Google has removed hundreds of applications from its Google Play store after discovering that they have a software component that collects data covertly.

Measurement Systems S. de R.L., the Panamanian business that produced the malware, is connected to a Virginia defense contractor that offers cyber-intelligence, network protection, and intelligence-intercept operations for U.S. national-security organizations through corporate documents and online registrations.

The researchers who unearthed the code’s actions while auditing Android apps for security flaws found it inside numerous Muslim prayer apps with over 10 million downloads.

Developers were paid off

It was also present in a highway-speed-trap detection app, a QR-code reading app, and several other popular consumer apps. The researchers informed Google, a subsidiary of Alphabet Inc., federal privacy authorities, and The Wall Street Journal about their findings.

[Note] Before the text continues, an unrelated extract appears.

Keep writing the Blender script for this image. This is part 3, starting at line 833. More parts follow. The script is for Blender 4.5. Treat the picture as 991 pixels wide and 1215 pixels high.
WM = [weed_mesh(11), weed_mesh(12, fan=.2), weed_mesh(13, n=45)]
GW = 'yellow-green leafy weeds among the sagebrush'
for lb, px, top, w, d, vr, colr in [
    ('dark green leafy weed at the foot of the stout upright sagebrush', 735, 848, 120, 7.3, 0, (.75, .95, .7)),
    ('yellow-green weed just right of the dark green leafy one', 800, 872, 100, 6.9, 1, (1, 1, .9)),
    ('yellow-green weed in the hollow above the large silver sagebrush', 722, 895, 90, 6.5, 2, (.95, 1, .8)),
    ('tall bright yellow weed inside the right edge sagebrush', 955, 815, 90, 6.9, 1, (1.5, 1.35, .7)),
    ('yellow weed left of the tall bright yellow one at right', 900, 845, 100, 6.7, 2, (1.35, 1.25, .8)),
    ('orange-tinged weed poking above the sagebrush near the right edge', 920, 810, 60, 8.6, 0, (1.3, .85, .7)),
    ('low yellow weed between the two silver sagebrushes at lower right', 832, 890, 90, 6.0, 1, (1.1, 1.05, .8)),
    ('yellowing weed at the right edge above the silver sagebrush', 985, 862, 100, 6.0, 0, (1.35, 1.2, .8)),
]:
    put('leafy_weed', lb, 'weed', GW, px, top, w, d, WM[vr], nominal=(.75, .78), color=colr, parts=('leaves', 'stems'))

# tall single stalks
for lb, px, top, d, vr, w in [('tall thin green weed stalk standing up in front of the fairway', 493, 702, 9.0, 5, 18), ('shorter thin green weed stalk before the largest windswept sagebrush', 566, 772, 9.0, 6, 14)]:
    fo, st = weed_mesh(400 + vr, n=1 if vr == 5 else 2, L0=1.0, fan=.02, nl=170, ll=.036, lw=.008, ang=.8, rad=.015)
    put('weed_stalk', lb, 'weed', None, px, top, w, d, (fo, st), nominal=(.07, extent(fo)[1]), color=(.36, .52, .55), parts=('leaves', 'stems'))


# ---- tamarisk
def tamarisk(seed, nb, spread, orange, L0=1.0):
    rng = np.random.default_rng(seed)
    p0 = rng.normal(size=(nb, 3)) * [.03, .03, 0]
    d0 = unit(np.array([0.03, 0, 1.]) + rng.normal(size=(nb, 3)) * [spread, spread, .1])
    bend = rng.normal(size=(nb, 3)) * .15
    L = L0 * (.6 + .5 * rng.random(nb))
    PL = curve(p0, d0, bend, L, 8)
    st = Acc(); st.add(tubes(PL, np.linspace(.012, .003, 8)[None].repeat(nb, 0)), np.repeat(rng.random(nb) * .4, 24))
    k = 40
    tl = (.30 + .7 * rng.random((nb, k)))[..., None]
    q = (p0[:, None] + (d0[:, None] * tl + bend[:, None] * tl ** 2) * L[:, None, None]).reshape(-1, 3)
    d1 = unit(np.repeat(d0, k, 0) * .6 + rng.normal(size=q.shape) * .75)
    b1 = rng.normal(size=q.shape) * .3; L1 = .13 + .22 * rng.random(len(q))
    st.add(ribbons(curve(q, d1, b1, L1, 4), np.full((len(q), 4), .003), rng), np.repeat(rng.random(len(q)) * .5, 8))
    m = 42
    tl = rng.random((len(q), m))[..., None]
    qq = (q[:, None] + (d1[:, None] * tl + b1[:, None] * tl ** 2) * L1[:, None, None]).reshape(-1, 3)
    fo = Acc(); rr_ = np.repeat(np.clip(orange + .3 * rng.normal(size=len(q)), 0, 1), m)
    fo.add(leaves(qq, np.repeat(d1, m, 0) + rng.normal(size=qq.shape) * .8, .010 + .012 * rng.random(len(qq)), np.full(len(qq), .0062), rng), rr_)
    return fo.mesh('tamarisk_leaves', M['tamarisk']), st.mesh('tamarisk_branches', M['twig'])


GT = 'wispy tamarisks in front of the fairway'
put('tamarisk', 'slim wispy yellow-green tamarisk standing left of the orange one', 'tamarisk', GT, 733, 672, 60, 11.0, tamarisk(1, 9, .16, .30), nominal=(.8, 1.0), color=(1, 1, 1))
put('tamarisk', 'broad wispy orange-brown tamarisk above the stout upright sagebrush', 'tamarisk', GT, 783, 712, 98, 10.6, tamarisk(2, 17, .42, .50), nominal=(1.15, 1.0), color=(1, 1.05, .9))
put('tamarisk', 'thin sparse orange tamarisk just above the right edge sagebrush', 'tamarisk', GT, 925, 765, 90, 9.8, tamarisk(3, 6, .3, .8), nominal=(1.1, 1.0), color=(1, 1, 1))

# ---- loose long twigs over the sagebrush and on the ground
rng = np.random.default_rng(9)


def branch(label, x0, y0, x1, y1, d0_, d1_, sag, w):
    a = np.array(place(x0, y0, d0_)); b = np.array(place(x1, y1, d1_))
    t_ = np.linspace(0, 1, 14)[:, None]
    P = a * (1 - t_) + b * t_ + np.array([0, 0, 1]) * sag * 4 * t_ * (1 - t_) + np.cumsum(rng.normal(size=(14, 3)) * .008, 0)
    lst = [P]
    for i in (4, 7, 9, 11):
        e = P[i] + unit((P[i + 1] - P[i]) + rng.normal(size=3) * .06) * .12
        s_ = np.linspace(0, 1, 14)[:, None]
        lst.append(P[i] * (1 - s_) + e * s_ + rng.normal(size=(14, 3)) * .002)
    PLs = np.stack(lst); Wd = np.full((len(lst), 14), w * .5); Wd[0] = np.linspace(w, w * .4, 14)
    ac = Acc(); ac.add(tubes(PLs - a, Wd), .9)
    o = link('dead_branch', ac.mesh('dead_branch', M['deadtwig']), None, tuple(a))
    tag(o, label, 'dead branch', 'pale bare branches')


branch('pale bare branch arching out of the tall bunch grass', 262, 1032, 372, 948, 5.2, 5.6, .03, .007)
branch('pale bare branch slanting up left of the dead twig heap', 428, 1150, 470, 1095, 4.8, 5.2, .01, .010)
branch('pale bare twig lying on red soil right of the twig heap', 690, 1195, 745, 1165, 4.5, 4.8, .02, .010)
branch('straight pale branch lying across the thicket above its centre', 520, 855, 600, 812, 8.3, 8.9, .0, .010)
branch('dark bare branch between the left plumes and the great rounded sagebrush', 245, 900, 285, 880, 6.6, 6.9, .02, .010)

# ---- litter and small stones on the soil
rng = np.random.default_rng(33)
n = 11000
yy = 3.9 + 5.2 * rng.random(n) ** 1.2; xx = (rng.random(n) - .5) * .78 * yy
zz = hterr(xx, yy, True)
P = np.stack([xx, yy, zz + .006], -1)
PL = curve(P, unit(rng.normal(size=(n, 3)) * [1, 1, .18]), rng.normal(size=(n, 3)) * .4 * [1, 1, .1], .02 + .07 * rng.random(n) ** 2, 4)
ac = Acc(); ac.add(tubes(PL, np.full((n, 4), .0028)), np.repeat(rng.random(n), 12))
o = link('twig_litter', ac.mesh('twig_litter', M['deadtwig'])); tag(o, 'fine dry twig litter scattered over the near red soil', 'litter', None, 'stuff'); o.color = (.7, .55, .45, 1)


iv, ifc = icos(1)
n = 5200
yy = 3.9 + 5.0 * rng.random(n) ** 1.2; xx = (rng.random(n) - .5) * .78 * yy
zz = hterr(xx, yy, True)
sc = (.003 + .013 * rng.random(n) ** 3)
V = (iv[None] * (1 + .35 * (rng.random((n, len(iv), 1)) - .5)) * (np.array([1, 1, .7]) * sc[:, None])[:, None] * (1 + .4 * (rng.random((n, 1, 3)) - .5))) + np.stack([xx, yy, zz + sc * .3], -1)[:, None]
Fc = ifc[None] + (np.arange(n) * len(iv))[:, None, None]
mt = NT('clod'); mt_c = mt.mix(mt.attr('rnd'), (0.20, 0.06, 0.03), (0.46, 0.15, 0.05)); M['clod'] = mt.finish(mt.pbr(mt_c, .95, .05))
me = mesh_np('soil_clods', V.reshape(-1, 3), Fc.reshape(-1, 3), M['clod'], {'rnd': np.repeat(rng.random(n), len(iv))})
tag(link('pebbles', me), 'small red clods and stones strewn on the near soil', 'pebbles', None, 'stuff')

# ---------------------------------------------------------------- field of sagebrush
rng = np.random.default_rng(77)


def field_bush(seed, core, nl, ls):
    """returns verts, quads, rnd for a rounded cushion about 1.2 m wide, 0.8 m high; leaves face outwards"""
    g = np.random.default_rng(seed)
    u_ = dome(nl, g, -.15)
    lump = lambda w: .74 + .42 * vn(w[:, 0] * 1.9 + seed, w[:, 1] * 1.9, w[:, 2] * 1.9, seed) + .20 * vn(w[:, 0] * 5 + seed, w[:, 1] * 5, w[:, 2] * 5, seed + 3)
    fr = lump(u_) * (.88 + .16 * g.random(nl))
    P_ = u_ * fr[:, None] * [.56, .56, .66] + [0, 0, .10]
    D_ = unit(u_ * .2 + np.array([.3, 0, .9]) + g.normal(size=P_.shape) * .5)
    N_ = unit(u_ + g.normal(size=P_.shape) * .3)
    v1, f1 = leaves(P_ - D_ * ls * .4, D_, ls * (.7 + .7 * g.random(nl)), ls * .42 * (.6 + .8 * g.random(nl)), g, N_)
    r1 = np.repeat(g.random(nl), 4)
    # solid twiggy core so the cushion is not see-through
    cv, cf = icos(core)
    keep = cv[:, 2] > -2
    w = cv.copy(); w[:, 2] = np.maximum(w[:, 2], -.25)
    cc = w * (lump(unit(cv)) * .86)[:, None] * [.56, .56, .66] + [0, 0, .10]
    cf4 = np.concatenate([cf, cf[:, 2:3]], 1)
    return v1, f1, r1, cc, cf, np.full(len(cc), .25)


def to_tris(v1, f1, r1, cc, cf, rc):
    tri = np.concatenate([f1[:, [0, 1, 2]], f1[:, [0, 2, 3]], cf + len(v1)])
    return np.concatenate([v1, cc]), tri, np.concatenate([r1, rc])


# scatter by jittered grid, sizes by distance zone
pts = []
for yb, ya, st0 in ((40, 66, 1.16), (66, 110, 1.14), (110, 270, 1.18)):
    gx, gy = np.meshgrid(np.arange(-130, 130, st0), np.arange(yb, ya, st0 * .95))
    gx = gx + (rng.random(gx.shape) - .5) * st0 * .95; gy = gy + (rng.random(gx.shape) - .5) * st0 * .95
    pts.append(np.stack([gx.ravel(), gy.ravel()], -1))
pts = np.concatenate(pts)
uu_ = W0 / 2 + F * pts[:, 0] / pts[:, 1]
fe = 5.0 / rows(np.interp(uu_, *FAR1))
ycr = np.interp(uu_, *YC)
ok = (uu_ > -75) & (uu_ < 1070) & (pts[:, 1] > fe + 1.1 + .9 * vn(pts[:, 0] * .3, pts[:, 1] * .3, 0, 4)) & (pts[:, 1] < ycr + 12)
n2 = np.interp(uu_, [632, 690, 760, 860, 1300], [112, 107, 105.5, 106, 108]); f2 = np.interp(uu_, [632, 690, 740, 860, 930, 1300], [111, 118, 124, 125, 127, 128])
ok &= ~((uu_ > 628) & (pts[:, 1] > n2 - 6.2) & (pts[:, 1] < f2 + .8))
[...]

Developers worldwide were paid by Measurement Systems to put its code, a software development kit, or SDK, into their apps. According to Serge Egelman, a researcher at the International Computer Science Institute at the University of California, Berkeley, and Joel Reardon of the University of Calgary, its existence allowed the Panamanian firm to secretly collect data from its consumers.

This is malware

Modern apps frequently contain SDKs from unknown organizations like Measurement Systems, which are not audited or well understood by most developers, according to Mr. Egelman. App developers are typically enticed to include them since they provide a steady source of revenue and precise information on their targeted users.

Mr. Egelman stated that this incident emphasizes the significance of not accepting candy from strangers.

The men, who also co-founded AppCensus, a business that investigates the security and privacy of mobile applications, believe the program is the most privacy-invading SDK they’ve encountered in their six years of research. Mr. Egelman stated that it should, without a doubt, be described as malware.